The convictions of five of the seven jailed journalists in 2022-23 on charges of “participation” in banned political groups allowed authorities to successfully portray independent journalists as “extremists,” several interviewees said. “Society falls for this,” one journalist said, and members of the public often do not want to speak to journalists, and experts are increasingly wary of doing so.”

Tajik journalist Khurshed Fozilov is serving a seven-and-a-half year jail sentence. (Screenshot: Abdyllo Abdyllo/YouTube)

The events of 2022 also deepened the sense of alienation between independent journalists and authorities and the public. Where 10 to 15 years ago authorities were forced to reckon with independent media as “a real public watchdog,” noted one analyst, officials now engage less and less with the media, rejecting or ignoring their information requests. Access to information remains “an urgent problem of Tajik journalism,” according to Karshiboev, despite some recent encouraging discussions between authorities and media organizations on how to address the issue.

Decline in international donors

“Tajik media’s biggest problem is finances,” Karshiboev told CPJ. Lacking domestic sources of funding amid a limited advertising market, Tajikistan’s independent media have for years been reliant on international donors, interviewees said. Yet in recent years donor support has significantly declined, particularly since the start of Russia’s war in Ukraine. “All Western resources and attention go to Ukraine,” one analyst lamented. Others cited a longer-term “donor fatigue” – donor organizations have lost interest in Tajikistan in particular and Central Asia more widely “because they don’t see any improvement,” one journalist said. A particular blow was the withdrawal of the Soros Foundation, previously a major media donor, from Tajikistan at the end of 2022.

Others argued that the problem was not so much a decline in donor funding as its misdirection – away from critical media and much-needed measures for media defense and toward projects of questionable value. Among other reasons, several argued that the ultimate problem is that international donors know the media is a sore spot for the Tajik government and, as Karshiboev put it, “fear damaging relations if they provide real and effective support to journalism.”

Interviewees said donors may also feel constrained by the West’s limited ability to influence on human rights issues in a country with such strong ties to Russia and China. “The Tajik government has increasingly learnt that it can act badly without any major consequences,” one analyst emphasized to CPJ. The war in Ukraine has exacerbated that dynamic.

“Before, when there wasn’t this standoff between Russia and the West, Tajikistan still looked to the West,” one journalist said. “Now they think: ‘What can the West do’?”  

A bleak outlook

Despite memories of a freer media environment only a generation ago, few of the journalists who spoke to CPJ were optimistic about the prospects for Tajik journalism in the near or mid-term future.

Many noted that Tajik journalists have become “demoralized” following 2022, that there’s been an uptick in journalists fleeing the country or leaving the profession, and that young people are reluctant to choose journalism as a career.

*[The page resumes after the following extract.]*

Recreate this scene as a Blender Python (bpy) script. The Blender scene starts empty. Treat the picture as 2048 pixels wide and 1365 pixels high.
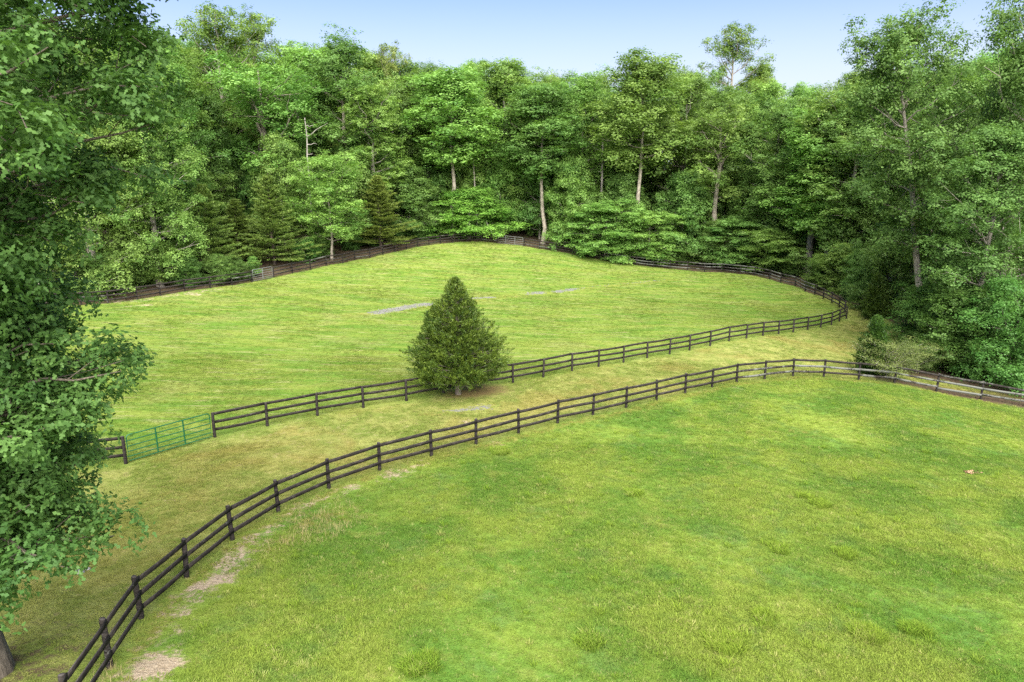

A marginalized independent media sector is very convenient for the government, said one analyst, “so it is unlikely to get better.” External support, in the form of more pressure and better targeted funding from Western and international donors and governments, was one of few factors capable of pushing developments in a more positive direction, several interviewees said. Kadirov and others believe that authorities’ tight control over traditional media outlets will cause independent journalists to turn more to social media and blogging to publish their reporting, making authorities likely to seek to exert even more control over those forums too.

“I see my mission as maintaining independent journalism – I can’t say in a good condition – but maintaining it at least to wait for better days,” said Kadirov.

CPJ emailed the Presidential Administration and the Ministry of Internal Affairs of Tajikistan for comment, but did not receive any replies.